Anyhow, what sums of money are involved? “The Government says health tourism costs the
NHS as much as £80 million a year — enough to pay for about 2,000 nurses ... However,
estimates seen by The Telegraph suggest
the true figure may be far higher”. When Andrew Gilligan mentions “estimates” that “suggest” something, without the source being cited, that’s an
avoid.
So we’re left with “as
much as £80 million a year”, and for the sake of argument, let’s take £80
million as the actual figure. How does this compare, say, to the total NHS
budget? Well, the
2013/4 figure for the latter is £95.6 billion, which makes the shock horror
health tourism figure of £80 million less
than one-tenth of one per cent of it.

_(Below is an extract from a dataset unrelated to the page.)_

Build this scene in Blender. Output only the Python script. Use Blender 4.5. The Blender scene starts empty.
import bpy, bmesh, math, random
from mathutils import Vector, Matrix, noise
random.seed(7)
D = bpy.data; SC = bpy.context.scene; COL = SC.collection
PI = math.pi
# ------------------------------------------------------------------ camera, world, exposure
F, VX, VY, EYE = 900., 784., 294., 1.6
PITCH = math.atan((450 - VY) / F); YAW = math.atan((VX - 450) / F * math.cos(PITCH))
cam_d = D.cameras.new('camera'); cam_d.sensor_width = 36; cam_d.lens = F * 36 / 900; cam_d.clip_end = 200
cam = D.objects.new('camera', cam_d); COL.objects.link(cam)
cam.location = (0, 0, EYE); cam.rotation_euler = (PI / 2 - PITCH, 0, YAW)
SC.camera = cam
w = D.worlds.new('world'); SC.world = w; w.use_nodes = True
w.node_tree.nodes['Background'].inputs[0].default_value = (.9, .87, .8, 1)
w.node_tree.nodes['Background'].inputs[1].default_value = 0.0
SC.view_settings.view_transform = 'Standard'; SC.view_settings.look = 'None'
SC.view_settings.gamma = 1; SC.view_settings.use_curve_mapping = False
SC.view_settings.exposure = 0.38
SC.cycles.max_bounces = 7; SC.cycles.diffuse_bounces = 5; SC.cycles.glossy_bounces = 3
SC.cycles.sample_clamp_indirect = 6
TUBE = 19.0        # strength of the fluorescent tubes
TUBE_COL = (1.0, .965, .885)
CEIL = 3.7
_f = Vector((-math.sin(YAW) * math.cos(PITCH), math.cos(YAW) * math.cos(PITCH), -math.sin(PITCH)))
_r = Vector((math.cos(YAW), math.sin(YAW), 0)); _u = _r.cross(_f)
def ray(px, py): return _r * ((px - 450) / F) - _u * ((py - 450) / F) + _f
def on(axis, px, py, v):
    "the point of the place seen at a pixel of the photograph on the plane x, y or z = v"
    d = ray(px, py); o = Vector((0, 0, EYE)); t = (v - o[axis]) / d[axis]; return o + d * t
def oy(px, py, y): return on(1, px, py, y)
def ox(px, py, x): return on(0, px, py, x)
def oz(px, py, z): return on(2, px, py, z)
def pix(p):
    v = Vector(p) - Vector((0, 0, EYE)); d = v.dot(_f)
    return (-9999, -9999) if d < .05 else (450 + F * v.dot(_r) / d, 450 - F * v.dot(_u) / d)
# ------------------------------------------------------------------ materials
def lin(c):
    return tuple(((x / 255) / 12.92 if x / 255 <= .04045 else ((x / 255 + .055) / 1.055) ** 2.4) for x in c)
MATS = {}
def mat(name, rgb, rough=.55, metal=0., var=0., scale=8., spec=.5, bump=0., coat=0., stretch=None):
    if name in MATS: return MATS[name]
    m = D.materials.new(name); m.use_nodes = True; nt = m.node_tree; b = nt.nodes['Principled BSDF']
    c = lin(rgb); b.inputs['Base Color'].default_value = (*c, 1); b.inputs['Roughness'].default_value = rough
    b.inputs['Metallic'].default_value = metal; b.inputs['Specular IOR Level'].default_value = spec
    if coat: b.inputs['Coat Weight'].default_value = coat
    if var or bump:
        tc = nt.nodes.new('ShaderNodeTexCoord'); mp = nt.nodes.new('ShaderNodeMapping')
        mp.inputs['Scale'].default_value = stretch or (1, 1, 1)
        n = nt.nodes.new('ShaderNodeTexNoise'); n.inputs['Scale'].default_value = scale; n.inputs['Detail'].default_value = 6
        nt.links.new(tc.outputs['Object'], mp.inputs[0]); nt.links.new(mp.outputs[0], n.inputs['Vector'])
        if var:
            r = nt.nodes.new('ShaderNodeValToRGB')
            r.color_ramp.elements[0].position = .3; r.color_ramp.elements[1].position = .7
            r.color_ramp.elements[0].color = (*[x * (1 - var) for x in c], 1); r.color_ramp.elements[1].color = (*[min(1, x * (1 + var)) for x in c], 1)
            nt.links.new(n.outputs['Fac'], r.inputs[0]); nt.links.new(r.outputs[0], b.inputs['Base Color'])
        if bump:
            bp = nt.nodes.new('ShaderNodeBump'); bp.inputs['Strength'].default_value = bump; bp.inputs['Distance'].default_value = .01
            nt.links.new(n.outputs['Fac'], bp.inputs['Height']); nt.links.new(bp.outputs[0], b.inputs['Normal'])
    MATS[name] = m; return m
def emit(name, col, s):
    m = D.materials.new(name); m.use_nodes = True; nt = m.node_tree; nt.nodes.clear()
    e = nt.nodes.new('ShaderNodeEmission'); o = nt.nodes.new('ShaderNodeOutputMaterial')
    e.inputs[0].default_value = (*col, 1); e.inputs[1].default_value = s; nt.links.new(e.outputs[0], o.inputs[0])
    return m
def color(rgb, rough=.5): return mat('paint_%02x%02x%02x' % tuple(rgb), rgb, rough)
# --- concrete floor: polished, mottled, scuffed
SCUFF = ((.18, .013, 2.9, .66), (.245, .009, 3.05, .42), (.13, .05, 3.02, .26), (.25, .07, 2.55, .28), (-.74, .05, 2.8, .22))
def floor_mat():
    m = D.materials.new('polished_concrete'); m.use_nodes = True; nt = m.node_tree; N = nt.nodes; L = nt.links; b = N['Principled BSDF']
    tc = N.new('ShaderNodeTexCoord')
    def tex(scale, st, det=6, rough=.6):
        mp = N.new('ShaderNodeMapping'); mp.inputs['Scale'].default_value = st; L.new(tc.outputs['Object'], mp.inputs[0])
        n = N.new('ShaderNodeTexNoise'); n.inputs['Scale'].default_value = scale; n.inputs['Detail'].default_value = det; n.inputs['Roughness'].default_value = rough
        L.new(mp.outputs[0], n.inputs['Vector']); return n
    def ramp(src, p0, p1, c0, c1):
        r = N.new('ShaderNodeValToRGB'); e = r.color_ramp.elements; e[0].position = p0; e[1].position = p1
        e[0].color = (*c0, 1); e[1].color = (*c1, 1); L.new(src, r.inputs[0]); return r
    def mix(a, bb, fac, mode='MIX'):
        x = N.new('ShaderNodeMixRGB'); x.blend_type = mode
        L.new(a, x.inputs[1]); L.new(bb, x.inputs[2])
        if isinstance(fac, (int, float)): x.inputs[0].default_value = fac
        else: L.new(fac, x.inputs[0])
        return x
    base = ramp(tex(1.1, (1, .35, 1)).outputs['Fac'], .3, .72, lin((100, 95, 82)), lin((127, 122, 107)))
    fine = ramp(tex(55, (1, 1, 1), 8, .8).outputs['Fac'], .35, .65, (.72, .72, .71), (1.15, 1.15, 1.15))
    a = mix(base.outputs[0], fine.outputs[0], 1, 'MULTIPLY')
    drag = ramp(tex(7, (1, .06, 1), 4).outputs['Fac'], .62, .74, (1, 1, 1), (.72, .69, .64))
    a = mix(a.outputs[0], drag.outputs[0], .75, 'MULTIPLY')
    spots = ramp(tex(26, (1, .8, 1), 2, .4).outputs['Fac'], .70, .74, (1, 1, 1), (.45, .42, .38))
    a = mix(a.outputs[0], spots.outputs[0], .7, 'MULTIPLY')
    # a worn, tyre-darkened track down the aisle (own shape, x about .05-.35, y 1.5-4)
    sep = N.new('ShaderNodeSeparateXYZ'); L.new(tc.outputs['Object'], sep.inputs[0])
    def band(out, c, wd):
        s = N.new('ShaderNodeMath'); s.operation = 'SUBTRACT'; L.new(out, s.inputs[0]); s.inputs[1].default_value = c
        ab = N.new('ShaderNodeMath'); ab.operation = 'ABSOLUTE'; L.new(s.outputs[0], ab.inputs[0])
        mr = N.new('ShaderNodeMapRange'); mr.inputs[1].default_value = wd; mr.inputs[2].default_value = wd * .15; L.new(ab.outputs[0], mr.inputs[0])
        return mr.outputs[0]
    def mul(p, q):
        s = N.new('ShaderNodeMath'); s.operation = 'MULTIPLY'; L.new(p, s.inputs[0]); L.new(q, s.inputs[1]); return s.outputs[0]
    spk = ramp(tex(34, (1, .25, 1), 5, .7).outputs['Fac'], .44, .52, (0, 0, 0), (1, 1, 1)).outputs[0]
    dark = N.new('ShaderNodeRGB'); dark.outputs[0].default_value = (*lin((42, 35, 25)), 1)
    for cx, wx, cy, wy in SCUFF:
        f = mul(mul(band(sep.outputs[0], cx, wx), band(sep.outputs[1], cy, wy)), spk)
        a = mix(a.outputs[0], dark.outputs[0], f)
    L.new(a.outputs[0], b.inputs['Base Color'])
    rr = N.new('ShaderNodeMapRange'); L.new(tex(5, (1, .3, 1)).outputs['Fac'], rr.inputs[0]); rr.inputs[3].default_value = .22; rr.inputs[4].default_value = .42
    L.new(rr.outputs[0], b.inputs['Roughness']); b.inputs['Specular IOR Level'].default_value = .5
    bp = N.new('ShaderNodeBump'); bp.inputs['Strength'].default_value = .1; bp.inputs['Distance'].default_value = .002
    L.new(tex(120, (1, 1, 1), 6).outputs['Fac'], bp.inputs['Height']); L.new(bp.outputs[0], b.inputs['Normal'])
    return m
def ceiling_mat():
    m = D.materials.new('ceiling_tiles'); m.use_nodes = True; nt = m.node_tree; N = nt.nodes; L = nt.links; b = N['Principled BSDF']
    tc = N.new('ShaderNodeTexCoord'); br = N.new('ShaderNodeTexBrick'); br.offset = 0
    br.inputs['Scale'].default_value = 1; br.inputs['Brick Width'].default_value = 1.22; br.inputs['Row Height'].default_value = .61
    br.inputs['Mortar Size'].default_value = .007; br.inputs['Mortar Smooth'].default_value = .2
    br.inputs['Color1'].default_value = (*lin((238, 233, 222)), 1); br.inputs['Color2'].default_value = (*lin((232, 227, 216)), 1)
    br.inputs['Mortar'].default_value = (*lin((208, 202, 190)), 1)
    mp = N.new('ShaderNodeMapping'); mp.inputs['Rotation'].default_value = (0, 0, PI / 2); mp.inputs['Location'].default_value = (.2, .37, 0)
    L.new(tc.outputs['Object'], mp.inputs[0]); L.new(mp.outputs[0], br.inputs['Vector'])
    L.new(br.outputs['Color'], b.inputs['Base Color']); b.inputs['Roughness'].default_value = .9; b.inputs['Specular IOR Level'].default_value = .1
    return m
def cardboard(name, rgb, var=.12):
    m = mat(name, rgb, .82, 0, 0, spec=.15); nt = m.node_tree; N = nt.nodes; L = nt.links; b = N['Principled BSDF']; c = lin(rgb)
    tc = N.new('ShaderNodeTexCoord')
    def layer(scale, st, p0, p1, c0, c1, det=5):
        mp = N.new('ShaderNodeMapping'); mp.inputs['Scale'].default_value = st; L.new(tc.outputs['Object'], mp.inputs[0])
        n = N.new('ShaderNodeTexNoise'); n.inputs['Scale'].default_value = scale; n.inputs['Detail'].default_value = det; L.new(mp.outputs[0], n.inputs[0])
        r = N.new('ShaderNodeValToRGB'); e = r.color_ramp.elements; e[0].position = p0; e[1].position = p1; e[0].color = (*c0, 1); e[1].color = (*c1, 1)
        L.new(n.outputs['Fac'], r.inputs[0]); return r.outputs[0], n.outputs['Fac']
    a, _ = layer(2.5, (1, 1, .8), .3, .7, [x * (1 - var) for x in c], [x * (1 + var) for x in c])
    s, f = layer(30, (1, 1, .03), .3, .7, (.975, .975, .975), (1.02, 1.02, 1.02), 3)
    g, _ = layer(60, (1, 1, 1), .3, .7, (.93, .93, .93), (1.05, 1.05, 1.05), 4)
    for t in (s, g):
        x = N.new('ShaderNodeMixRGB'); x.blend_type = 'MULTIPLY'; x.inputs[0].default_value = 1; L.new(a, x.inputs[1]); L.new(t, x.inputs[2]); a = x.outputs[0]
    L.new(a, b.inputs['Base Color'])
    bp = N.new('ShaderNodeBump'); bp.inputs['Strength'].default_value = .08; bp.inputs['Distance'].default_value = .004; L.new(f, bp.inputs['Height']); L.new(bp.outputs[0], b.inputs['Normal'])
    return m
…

Whoever is coming here for NHS
treatment isn’t exactly breaking the bank.
It gets worse: the reports that inform Gilligan’s article
appear to consist of one study from 2010 – so hardly up to date – and another
which has canvassed views of staff, rather than factual information. To this he
adds “Later this week, restrictions on
Bulgarians and Romanians working in Britain will be lifted, amid concerns that
tens of thousands could arrive and be entitled to benefits”.

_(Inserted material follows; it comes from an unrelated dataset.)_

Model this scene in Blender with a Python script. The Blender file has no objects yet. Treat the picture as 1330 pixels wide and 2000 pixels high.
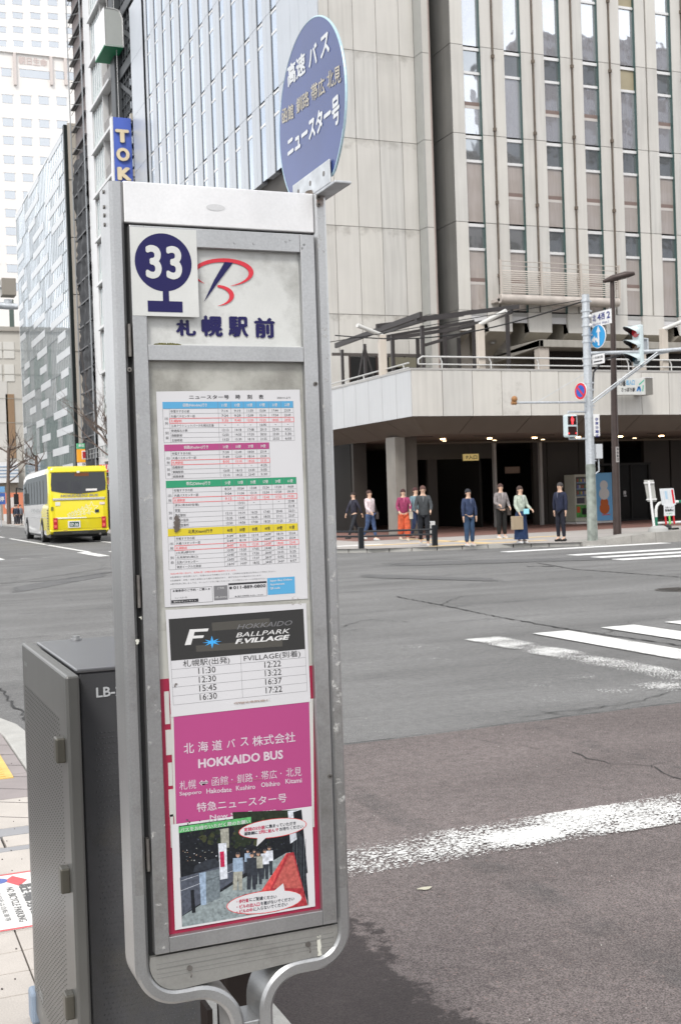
import bpy, math, random
from mathutils import Vector as V, Matrix
R = math.radians
random.seed(7)
C = bpy.context.scene.collection
sc = bpy.context.scene

# ------------------------------------------------------------------ camera
F_PX, YAW, PITCH, ROLL, EYE = 2328.26, .388556, -.01377525, -.03357288, 1.65
fwd = V((math.sin(YAW)*math.cos(PITCH), math.cos(YAW)*math.cos(PITCH), math.sin(PITCH)))
rt0 = V((math.cos(YAW), -math.sin(YAW), 0)); up0 = rt0.cross(fwd)
RT = rt0*math.cos(ROLL)+up0*math.sin(ROLL); UP = -rt0*math.sin(ROLL)+up0*math.cos(ROLL)
cd = bpy.data.cameras.new('camera'); cam = bpy.data.objects.new('camera', cd); C.objects.link(cam)
mw = Matrix((RT, UP, -fwd)).transposed().to_4x4(); mw.translation = (0, 0, EYE); cam.matrix_world = mw
cd.sensor_fit = 'VERTICAL'; cd.sensor_height = 36; cd.lens = F_PX/2000*36
cd.clip_start = .05; cd.clip_end = 2000
cd.dof.use_dof = True; cd.dof.focus_distance = 2.6; cd.dof.aperture_fstop = 22
sc.camera = cam

# ------------------------------------------------------------------ light
SUN_DIR = V((-.45, -.62, .80)).normalized()
w = bpy.data.worlds.new("World"); sc.world = w; w.use_nodes = True
nt = w.node_tree; N = nt.nodes; L = nt.links
for n in list(N): N.remove(n)
out = N.new('ShaderNodeOutputWorld'); bg = N.new('ShaderNodeBackground')
sky = N.new('ShaderNodeTexSky'); sky.sky_type = 'NISHITA'; sky.sun_disc = False
sky.sun_elevation = math.asin(SUN_DIR.z); sky.sun_rotation = math.atan2(SUN_DIR.x, SUN_DIR.y)
sky.air_density = 1.0; sky.dust_density = 3.0
tc = N.new('ShaderNodeTexCoord'); mp = N.new('ShaderNodeMapping'); mp.inputs['Scale'].default_value = (1.3, 1.3, 3.2)
cl = N.new('ShaderNodeTexNoise'); cl.inputs['Scale'].default_value = 1.7; cl.inputs['Detail'].default_value = 6
cr = N.new('ShaderNodeValToRGB'); cr.color_ramp.elements[0].position = .36; cr.color_ramp.elements[1].position = .56
cr.color_ramp.elements[0].color = (.6,)*3+(1,)
mx = N.new('ShaderNodeMixRGB'); mx.inputs[2].default_value = (12.2, 12.3, 12.5, 1)
L.new(tc.outputs['Generated'], mp.inputs['Vector']); L.new(mp.outputs[0], cl.inputs['Vector'])
L.new(cl.outputs['Fac'], cr.inputs[0]); L.new(cr.outputs[0], mx.inputs[0]); L.new(sky.outputs[0], mx.inputs[1])
L.new(mx.outputs[0], bg.inputs[0]); bg.inputs[1].default_value = .11; L.new(bg.outputs[0], out.inputs[0])
sd = bpy.data.lights.new('sun', 'SUN'); so = bpy.data.objects.new('sun', sd); C.objects.link(so)
sd.energy = 1.5; sd.angle = R(14); sd.color = (1, .96, .90)
so.rotation_euler = SUN_DIR.to_track_quat('Z', 'Y').to_euler()
sc.view_settings.view_transform = 'Standard'; sc.view_settings.look = 'None'
sc.view_settings.gamma = 1; sc.view_settings.use_curve_mapping = False
sc.view_settings.exposure = .46

# ------------------------------------------------------------------ helpers
def ray(x, y): return fwd + RT*((x-665)/F_PX) - UP*((y-1000)/F_PX)
def at_y(x, y, Y, o=0.):
    d = ray(x, y); p = d*(Y/d.y); return V((p.x, p.y-o, p.z+EYE))
def at_x(x, y, X, o=0.):
    d = ray(x, y); p = d*(X/d.x); return V((p.x-o, p.y, p.z+EYE))
def at_z(x, y, Z):
    d = ray(x, y); p = d*((Z-EYE)/d.z); return V((p.x, p.y, Z))

def tag(o, label=None, cat=None, group=None, kind=None):
    if label: o['label'] = label
    if cat: o['category'] = cat
    if group: o['group'] = group
    if kind: o['kind'] = kind
    return o
def empty(name, loc, label=None, cat=None, group=None, kind=None):
    o = bpy.data.objects.new(name, None); o.location = loc; C.objects.link(o); o.empty_display_size = .2
    return tag(o, label, cat, group, kind)
def wloc(o):
    p = V((0, 0, 0))
    while o: p += o.location; o = o.parent
    return p
_cu = {}
FONT = None
def glyphs(s, bold=0.):
    k = (s, bold)
    if k not in _cu:
        cjk = any(ord(ch) > 0x2000 for ch in s)
        c = bpy.data.curves.new('t', 'FONT'); c.body = s; c.offset = 0; c.resolution_u = 7 if len(s) <= 2 else 2; c.fill_mode = 'FRONT'
        o = bpy.data.objects.new('t', c); C.objects.link(o)
        dg = bpy.context.evaluated_depsgraph_get(); m = bpy.data.meshes.new_from_object(o.evaluated_get(dg))
        vs = [(v.co.x, v.co.y) for v in m.vertices]; fs = [tuple(p.vertices) for p in m.polygons]
        bpy.data.objects.remove(o); bpy.data.curves.remove(c); bpy.data.meshes.remove(m)
        nv = len(vs); lay = [0]*nv
        if bold:            # heavier strokes: the glyph repeated with tiny shifts, each copy its own layer
            v0, f0 = list(vs), list(fs)
            for j, (dx, dy) in enumerate(((-1, 0), (1, 0), (0, -1), (0, 1)) if bold < .02 or cjk else ((-1, 0), (1, 0), (0, -1), (0, 1), (-.7, -.7), (.7, .7), (-.7, .7), (.7, -.7))):
                vs += [(a+dx*bold*1.3, b+dy*bold) for a, b in v0]; fs += [tuple(i+nv*(j+1) for i in f) for f in f0]; lay += [j+1]*nv
        x0 = min((v[0] for v in vs), default=0); x1 = max((v[0] for v in vs), default=1)
        y0 = min((v[1] for v in vs), default=0); y1 = max((v[1] for v in vs), default=1)
        _cu[k] = ([((a-x0)/max(x1-x0, 1e-6), (b-y0)/max(y1-y0, 1e-6)) for a, b in vs], fs, lay)
    return _cu[k]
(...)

But residents of other EU member states are entitled to
access the NHS under reciprocal arrangements with those states. So Gilligan is
adding a rank non sequitur to outdated and unpublished information, then
selectively quoting from it, along with re-hashing a previous piece from his
own paper. It is no doubt what his editor demanded, but at the expense of any
credibility he had left.
Andrew Gilligan is once again a disgrace to his profession. No change there, then.
1 comment:
It strikes me that many of these stories of supposed waste or misdirected funds rely on public maths ignorance. Millions. Billions. Trillions. Squillions. As long as it's a big sounding number of which the majority have no proper concept.